By: Dr. Andrew Yox, Honors Director

For their performance in challenging honors courses at NTCC in relation to their peers, two Presidential Scholars will win $100 checks.  Hope Kelly, an art and costume-design major, recently promoted to Presidential Scholar, won her award as an honors freshman, ranking number one in the Stat-Psych Honors Seminar taught this past spring by Dr. Karyn Skaar and Dr. Paula Wilhite.  NTCC’s Dr. Jerry Wesson Scholar, Aaliyah Avellaneda, who finished this past May, was the sophomore who took all twenty-one hours of requisite honors courses, and ended with the highest GPA.  

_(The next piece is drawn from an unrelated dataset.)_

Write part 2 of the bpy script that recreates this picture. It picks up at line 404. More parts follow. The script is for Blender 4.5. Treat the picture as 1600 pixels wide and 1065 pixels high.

Kelly just finished her first semester in honors, rocketing from an unknown to first among her peers.  Avellaneda capped her time at NTCC with an Eckman record—the first student in the history of Honors Northeast to win all four Eckman Awards for each semester, netting $400. 

“We are so intrigued,” notes Honors Director, Dr. Andrew Yox, “with the work ethic, and acumen of Kelly.  We had some great freshmen who have been winning intervarsity awards on the regional level, and suddenly this mystery, who has spent time with her missionary father Dennis, in Mexico, while being homeschooled by her mother, Brandy, has come to NTCC and wowed all her professors.  As for Avellaneda, she has attained something like superstar status in the history of NTCC.  She won our eleventh Jack Kent Cooke.  We have had so many top students, but no one has so dominated their honors cohort as she has.  And it was an excellent group.” 

An anonymous donor has funded now twenty Eckman Awards at NTCC in memory of the late Richard and Joan Eckman.  Richard Eckman was a long-time inventor for Dresser Industries, a signature Texas oilfield corporation.  Many NTCC Eckman Award winners such as Verania Leyva (2019, 2020) Matthew Chambers (2017, 2018), Chesney Davis (2017), and Brenda Godoy (2016, obtained excellent transfers.  Recently, 2019 Eckman winner, Jordan Whelchel, won a full-ride offer to Rice University. 

Avellaneda is the daughter of Francisco and Blanca of Mount Pleasant.  The Kellys have lived this last semester in Pittsburg, but may be returning to Mexico.